EXERCISE BRIEF: Repeat each line of the material below exactly as it appears, minus any pictures.

** BEGIN COLLECTED DATA **

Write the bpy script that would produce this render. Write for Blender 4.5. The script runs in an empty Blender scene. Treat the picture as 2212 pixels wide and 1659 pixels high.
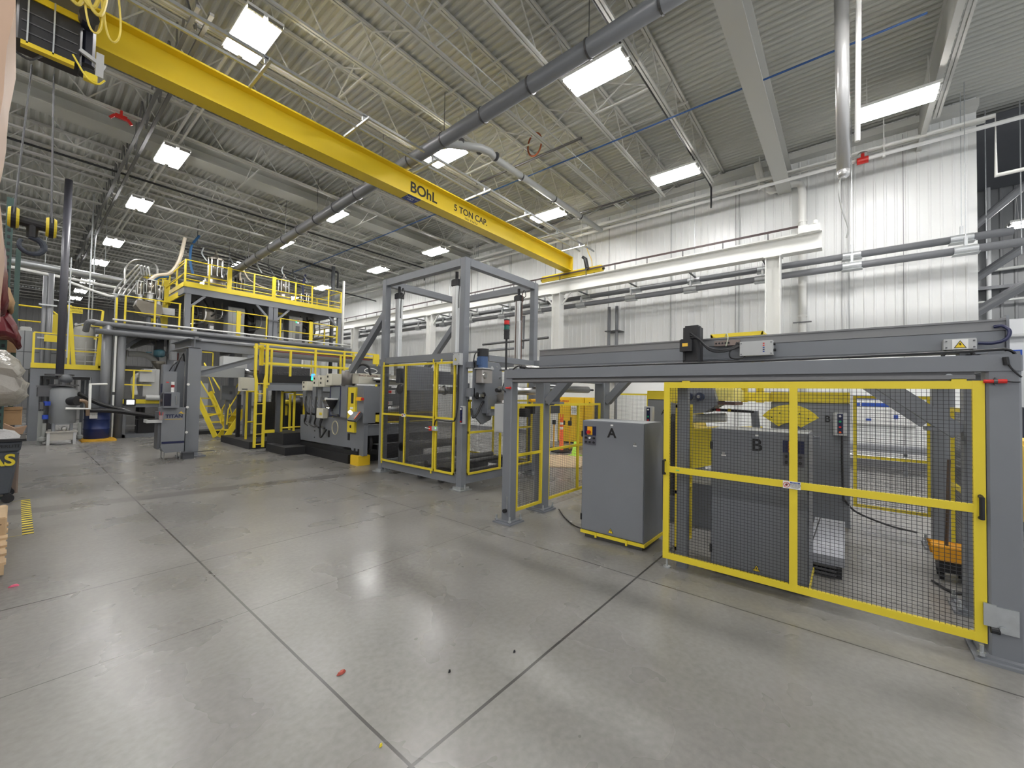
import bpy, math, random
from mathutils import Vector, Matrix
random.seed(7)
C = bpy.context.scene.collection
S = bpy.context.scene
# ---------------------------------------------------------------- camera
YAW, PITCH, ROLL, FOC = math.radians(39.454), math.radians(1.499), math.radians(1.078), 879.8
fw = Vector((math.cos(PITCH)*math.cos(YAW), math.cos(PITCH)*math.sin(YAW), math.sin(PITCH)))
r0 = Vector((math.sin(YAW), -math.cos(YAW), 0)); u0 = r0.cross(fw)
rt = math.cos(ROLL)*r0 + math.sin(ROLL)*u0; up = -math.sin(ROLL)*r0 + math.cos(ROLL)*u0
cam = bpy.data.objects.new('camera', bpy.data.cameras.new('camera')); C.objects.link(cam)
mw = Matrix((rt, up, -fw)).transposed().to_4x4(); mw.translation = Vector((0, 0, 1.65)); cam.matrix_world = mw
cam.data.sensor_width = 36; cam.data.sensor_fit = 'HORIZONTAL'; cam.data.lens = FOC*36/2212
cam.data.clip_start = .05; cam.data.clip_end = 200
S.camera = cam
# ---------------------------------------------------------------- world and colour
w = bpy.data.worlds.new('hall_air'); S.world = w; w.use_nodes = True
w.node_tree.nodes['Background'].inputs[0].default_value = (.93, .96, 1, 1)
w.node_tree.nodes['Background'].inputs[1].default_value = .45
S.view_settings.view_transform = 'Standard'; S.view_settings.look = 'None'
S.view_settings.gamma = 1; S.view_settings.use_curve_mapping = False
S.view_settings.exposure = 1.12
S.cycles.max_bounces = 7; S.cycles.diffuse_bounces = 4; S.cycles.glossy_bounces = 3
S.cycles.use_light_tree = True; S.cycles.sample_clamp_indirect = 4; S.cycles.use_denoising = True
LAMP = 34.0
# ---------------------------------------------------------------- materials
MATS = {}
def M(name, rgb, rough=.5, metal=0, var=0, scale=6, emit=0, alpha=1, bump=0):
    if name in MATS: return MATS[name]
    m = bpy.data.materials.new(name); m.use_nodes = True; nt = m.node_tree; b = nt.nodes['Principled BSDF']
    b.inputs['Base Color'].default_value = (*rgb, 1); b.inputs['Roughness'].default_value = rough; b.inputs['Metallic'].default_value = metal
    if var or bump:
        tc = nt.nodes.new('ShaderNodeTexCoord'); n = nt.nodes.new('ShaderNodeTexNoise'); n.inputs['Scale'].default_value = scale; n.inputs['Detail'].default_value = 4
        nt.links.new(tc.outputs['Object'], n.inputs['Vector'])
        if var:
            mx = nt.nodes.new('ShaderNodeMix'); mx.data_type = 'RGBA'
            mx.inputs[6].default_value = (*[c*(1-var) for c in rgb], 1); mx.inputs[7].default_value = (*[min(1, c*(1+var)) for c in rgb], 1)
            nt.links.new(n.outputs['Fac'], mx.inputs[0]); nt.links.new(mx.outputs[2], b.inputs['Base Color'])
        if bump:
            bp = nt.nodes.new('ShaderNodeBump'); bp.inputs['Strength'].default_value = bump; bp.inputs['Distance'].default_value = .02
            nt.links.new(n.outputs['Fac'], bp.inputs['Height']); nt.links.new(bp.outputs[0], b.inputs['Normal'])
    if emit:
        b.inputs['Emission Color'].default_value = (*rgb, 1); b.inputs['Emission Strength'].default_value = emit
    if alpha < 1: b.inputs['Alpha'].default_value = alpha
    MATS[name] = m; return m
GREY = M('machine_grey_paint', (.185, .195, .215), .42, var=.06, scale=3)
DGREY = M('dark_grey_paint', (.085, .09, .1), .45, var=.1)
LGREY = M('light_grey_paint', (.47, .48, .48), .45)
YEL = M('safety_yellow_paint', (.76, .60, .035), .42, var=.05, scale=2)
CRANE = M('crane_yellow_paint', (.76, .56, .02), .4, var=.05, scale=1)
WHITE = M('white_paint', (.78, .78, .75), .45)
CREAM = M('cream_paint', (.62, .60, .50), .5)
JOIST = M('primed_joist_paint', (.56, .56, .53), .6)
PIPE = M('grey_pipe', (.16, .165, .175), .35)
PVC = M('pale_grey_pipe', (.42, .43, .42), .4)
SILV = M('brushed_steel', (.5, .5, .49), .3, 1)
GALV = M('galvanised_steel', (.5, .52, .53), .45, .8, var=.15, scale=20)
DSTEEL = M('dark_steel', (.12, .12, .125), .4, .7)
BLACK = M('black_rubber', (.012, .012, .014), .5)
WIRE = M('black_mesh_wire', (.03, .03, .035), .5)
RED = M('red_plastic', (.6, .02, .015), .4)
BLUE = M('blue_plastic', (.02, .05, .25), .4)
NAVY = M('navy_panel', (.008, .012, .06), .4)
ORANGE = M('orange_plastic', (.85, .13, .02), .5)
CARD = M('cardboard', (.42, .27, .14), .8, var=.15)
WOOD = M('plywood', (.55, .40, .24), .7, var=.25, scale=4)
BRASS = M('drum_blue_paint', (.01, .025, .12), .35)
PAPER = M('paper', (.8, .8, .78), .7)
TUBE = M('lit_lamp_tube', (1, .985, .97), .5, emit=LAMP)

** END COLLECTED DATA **

THE RESPONSE:
Write the bpy script that would produce this render. Write for Blender 4.5. The script runs in an empty Blender scene. Treat the picture as 2212 pixels wide and 1659 pixels high.
import bpy, math, random
from mathutils import Vector, Matrix
random.seed(7)
C = bpy.context.scene.collection
S = bpy.context.scene
# ---------------------------------------------------------------- camera
YAW, PITCH, ROLL, FOC = math.radians(39.454), math.radians(1.499), math.radians(1.078), 879.8
fw = Vector((math.cos(PITCH)*math.cos(YAW), math.cos(PITCH)*math.sin(YAW), math.sin(PITCH)))
r0 = Vector((math.sin(YAW), -math.cos(YAW), 0)); u0 = r0.cross(fw)
rt = math.cos(ROLL)*r0 + math.sin(ROLL)*u0; up = -math.sin(ROLL)*r0 + math.cos(ROLL)*u0
cam = bpy.data.objects.new('camera', bpy.data.cameras.new('camera')); C.objects.link(cam)
mw = Matrix((rt, up, -fw)).transposed().to_4x4(); mw.translation = Vector((0, 0, 1.65)); cam.matrix_world = mw
cam.data.sensor_width = 36; cam.data.sensor_fit = 'HORIZONTAL'; cam.data.lens = FOC*36/2212
cam.data.clip_start = .05; cam.data.clip_end = 200
S.camera = cam
# ---------------------------------------------------------------- world and colour
w = bpy.data.worlds.new('hall_air'); S.world = w; w.use_nodes = True
w.node_tree.nodes['Background'].inputs[0].default_value = (.93, .96, 1, 1)
w.node_tree.nodes['Background'].inputs[1].default_value = .45
S.view_settings.view_transform = 'Standard'; S.view_settings.look = 'None'
S.view_settings.gamma = 1; S.view_settings.use_curve_mapping = False
S.view_settings.exposure = 1.12
S.cycles.max_bounces = 7; S.cycles.diffuse_bounces = 4; S.cycles.glossy_bounces = 3
S.cycles.use_light_tree = True; S.cycles.sample_clamp_indirect = 4; S.cycles.use_denoising = True
LAMP = 34.0
# ---------------------------------------------------------------- materials
MATS = {}
def M(name, rgb, rough=.5, metal=0, var=0, scale=6, emit=0, alpha=1, bump=0):
    if name in MATS: return MATS[name]
    m = bpy.data.materials.new(name); m.use_nodes = True; nt = m.node_tree; b = nt.nodes['Principled BSDF']
    b.inputs['Base Color'].default_value = (*rgb, 1); b.inputs['Roughness'].default_value = rough; b.inputs['Metallic'].default_value = metal
    if var or bump:
        tc = nt.nodes.new('ShaderNodeTexCoord'); n = nt.nodes.new('ShaderNodeTexNoise'); n.inputs['Scale'].default_value = scale; n.inputs['Detail'].default_value = 4
        nt.links.new(tc.outputs['Object'], n.inputs['Vector'])
        if var:
            mx = nt.nodes.new('ShaderNodeMix'); mx.data_type = 'RGBA'
            mx.inputs[6].default_value = (*[c*(1-var) for c in rgb], 1); mx.inputs[7].default_value = (*[min(1, c*(1+var)) for c in rgb], 1)
            nt.links.new(n.outputs['Fac'], mx.inputs[0]); nt.links.new(mx.outputs[2], b.inputs['Base Color'])
        if bump:
            bp = nt.nodes.new('ShaderNodeBump'); bp.inputs['Strength'].default_value = bump; bp.inputs['Distance'].default_value = .02
            nt.links.new(n.outputs['Fac'], bp.inputs['Height']); nt.links.new(bp.outputs[0], b.inputs['Normal'])
    if emit:
        b.inputs['Emission Color'].default_value = (*rgb, 1); b.inputs['Emission Strength'].default_value = emit
    if alpha < 1: b.inputs['Alpha'].default_value = alpha
    MATS[name] = m; return m
GREY = M('machine_grey_paint', (.185, .195, .215), .42, var=.06, scale=3)
DGREY = M('dark_grey_paint', (.085, .09, .1), .45, var=.1)
LGREY = M('light_grey_paint', (.47, .48, .48), .45)
YEL = M('safety_yellow_paint', (.76, .60, .035), .42, var=.05, scale=2)
CRANE = M('crane_yellow_paint', (.76, .56, .02), .4, var=.05, scale=1)
WHITE = M('white_paint', (.78, .78, .75), .45)
CREAM = M('cream_paint', (.62, .60, .50), .5)
JOIST = M('primed_joist_paint', (.56, .56, .53), .6)
PIPE = M('grey_pipe', (.16, .165, .175), .35)
PVC = M('pale_grey_pipe', (.42, .43, .42), .4)
SILV = M('brushed_steel', (.5, .5, .49), .3, 1)
GALV = M('galvanised_steel', (.5, .52, .53), .45, .8, var=.15, scale=20)
DSTEEL = M('dark_steel', (.12, .12, .125), .4, .7)
BLACK = M('black_rubber', (.012, .012, .014), .5)
WIRE = M('black_mesh_wire', (.03, .03, .035), .5)
RED = M('red_plastic', (.6, .02, .015), .4)
BLUE = M('blue_plastic', (.02, .05, .25), .4)
NAVY = M('navy_panel', (.008, .012, .06), .4)
ORANGE = M('orange_plastic', (.85, .13, .02), .5)
CARD = M('cardboard', (.42, .27, .14), .8, var=.15)
WOOD = M('plywood', (.55, .40, .24), .7, var=.25, scale=4)
BRASS = M('drum_blue_paint', (.01, .025, .12), .35)
PAPER = M('paper', (.8, .8, .78), .7)
TUBE = M('lit_lamp_tube', (1, .985, .97), .5, emit=LAMP)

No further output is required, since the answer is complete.